■ What the task requires ■
Select, from the data, each line where "Python" occurs.

■ Records shown ■

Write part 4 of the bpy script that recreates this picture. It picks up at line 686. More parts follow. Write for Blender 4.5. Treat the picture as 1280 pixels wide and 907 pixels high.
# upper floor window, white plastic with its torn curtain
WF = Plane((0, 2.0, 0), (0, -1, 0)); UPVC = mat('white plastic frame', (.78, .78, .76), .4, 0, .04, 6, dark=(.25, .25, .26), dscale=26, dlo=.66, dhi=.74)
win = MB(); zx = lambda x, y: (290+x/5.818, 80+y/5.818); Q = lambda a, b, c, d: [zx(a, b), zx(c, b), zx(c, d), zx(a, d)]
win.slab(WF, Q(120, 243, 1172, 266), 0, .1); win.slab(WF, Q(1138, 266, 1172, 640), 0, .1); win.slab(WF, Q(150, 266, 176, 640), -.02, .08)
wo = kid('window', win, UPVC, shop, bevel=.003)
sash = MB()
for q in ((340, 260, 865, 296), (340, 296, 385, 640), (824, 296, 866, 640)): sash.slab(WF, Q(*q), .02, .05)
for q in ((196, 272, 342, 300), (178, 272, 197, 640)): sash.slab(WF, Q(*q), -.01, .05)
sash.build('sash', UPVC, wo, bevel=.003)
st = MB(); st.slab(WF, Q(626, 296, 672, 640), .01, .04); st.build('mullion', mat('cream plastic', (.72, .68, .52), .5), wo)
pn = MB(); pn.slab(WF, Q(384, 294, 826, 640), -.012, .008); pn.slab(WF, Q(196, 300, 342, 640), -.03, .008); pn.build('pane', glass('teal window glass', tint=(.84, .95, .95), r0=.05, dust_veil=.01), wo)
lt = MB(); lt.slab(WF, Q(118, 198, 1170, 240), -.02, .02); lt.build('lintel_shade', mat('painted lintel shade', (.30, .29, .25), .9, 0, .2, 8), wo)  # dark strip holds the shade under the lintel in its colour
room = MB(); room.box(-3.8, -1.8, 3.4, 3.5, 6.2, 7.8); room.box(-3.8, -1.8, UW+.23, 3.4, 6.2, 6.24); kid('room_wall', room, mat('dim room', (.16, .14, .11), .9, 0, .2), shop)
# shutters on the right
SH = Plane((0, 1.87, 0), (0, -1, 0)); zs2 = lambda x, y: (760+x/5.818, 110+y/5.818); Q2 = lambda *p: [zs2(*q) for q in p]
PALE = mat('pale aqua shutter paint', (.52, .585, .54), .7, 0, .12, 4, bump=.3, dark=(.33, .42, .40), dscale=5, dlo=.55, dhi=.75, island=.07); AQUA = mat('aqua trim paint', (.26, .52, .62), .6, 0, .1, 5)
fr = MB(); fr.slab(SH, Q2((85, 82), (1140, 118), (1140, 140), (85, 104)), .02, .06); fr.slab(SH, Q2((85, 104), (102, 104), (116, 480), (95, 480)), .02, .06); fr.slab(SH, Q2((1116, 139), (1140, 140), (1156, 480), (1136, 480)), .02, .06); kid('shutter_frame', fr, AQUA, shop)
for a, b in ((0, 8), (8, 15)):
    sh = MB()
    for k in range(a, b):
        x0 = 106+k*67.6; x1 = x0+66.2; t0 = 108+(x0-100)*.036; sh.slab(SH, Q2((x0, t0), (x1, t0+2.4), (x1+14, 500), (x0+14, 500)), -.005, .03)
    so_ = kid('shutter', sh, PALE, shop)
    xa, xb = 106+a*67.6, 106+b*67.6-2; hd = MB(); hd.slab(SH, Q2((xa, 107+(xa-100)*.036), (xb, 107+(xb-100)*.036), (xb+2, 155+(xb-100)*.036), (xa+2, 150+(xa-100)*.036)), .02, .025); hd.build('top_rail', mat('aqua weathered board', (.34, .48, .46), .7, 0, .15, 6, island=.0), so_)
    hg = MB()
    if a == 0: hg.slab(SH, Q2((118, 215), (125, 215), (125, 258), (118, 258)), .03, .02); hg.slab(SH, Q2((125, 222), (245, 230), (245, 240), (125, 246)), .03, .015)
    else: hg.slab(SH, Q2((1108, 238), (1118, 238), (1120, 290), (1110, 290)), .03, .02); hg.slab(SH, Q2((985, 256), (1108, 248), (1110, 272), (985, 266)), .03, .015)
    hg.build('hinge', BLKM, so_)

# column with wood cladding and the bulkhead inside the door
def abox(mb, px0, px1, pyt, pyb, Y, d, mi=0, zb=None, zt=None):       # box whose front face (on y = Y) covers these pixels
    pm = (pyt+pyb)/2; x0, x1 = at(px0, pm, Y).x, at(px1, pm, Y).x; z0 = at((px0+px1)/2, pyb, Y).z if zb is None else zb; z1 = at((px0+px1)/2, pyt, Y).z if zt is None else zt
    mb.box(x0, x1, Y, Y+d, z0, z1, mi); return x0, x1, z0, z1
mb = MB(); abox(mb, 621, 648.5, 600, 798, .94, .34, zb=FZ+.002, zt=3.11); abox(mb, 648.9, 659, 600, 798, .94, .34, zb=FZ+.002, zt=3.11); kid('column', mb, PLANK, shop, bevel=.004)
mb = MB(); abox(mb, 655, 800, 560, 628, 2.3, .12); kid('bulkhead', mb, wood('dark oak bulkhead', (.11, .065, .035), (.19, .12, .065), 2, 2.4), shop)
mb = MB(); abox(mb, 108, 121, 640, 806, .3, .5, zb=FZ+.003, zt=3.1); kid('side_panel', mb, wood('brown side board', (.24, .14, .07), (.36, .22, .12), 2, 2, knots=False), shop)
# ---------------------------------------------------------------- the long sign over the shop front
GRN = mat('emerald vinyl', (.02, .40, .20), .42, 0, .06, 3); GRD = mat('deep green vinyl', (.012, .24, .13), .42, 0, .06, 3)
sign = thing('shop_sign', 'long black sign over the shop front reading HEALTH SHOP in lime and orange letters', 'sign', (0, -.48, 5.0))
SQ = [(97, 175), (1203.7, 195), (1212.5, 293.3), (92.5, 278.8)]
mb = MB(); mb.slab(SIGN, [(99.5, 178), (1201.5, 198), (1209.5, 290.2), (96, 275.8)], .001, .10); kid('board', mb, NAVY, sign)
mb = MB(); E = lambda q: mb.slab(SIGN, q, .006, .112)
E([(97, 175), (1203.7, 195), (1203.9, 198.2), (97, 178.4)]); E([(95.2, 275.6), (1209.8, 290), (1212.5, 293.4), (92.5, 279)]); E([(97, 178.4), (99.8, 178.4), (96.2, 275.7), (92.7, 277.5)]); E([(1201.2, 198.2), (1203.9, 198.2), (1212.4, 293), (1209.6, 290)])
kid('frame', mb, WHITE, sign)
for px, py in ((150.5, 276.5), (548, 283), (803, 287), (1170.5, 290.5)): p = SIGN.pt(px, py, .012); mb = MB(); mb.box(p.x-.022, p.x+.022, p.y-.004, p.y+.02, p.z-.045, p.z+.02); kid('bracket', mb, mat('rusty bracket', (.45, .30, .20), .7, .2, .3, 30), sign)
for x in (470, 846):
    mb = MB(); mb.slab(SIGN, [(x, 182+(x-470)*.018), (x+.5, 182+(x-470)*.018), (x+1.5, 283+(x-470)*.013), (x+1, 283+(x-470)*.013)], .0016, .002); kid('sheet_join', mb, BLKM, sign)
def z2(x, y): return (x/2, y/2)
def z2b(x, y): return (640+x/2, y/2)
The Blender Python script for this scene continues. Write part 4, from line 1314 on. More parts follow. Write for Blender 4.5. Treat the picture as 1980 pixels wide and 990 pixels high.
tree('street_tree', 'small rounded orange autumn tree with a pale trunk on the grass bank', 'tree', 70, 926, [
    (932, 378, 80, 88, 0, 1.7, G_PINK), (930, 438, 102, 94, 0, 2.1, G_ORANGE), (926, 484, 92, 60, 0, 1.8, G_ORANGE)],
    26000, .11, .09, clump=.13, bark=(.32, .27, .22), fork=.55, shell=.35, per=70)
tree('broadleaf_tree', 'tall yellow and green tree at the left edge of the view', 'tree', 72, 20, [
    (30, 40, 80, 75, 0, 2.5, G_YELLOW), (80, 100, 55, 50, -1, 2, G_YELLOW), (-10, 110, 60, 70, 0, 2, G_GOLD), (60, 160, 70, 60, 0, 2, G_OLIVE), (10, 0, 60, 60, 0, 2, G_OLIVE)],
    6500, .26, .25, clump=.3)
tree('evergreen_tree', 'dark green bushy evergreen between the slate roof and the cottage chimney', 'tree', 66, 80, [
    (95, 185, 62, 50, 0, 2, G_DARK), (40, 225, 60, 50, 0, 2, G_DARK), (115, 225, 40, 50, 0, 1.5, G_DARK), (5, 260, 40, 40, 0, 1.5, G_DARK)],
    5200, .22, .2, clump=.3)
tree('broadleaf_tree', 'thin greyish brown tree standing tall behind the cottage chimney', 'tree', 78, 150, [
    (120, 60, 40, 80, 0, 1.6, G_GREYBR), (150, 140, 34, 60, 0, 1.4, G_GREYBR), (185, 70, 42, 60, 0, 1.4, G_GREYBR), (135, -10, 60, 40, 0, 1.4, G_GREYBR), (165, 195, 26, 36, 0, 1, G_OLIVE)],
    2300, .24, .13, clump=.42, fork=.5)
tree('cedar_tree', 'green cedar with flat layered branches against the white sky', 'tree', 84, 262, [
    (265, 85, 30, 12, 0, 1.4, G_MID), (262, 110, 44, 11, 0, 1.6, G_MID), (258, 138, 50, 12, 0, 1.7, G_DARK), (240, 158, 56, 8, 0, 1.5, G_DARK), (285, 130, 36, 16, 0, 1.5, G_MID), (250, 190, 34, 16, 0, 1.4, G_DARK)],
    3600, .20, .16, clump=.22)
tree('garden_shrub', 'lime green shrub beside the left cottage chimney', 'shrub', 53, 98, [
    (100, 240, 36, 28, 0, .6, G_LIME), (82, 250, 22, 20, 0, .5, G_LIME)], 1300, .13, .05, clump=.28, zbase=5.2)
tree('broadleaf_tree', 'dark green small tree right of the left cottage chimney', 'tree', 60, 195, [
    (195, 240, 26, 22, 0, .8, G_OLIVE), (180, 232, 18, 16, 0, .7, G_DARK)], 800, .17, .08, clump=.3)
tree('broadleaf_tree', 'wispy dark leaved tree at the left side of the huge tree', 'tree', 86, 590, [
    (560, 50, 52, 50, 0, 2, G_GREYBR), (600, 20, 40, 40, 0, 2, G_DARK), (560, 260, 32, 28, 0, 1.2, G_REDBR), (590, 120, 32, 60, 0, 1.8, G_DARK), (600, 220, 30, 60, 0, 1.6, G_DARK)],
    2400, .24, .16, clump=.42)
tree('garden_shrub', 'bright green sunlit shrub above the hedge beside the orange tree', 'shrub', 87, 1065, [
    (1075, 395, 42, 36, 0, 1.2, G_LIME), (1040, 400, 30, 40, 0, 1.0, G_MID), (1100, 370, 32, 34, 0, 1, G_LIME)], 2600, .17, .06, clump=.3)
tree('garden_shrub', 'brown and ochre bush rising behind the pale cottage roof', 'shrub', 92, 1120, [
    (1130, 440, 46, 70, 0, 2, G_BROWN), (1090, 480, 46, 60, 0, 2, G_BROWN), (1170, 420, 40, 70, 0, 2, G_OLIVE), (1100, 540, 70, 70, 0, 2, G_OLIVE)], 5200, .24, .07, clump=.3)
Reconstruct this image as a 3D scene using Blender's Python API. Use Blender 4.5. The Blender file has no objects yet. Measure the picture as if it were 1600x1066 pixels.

■ Expected answer ■
The Blender Python script for this scene continues. Write part 4, from line 1314 on. More parts follow. Write for Blender 4.5. Treat the picture as 1980 pixels wide and 990 pixels high.
Reconstruct this image as a 3D scene using Blender's Python API. Use Blender 4.5. The Blender file has no objects yet. Measure the picture as if it were 1600x1066 pixels.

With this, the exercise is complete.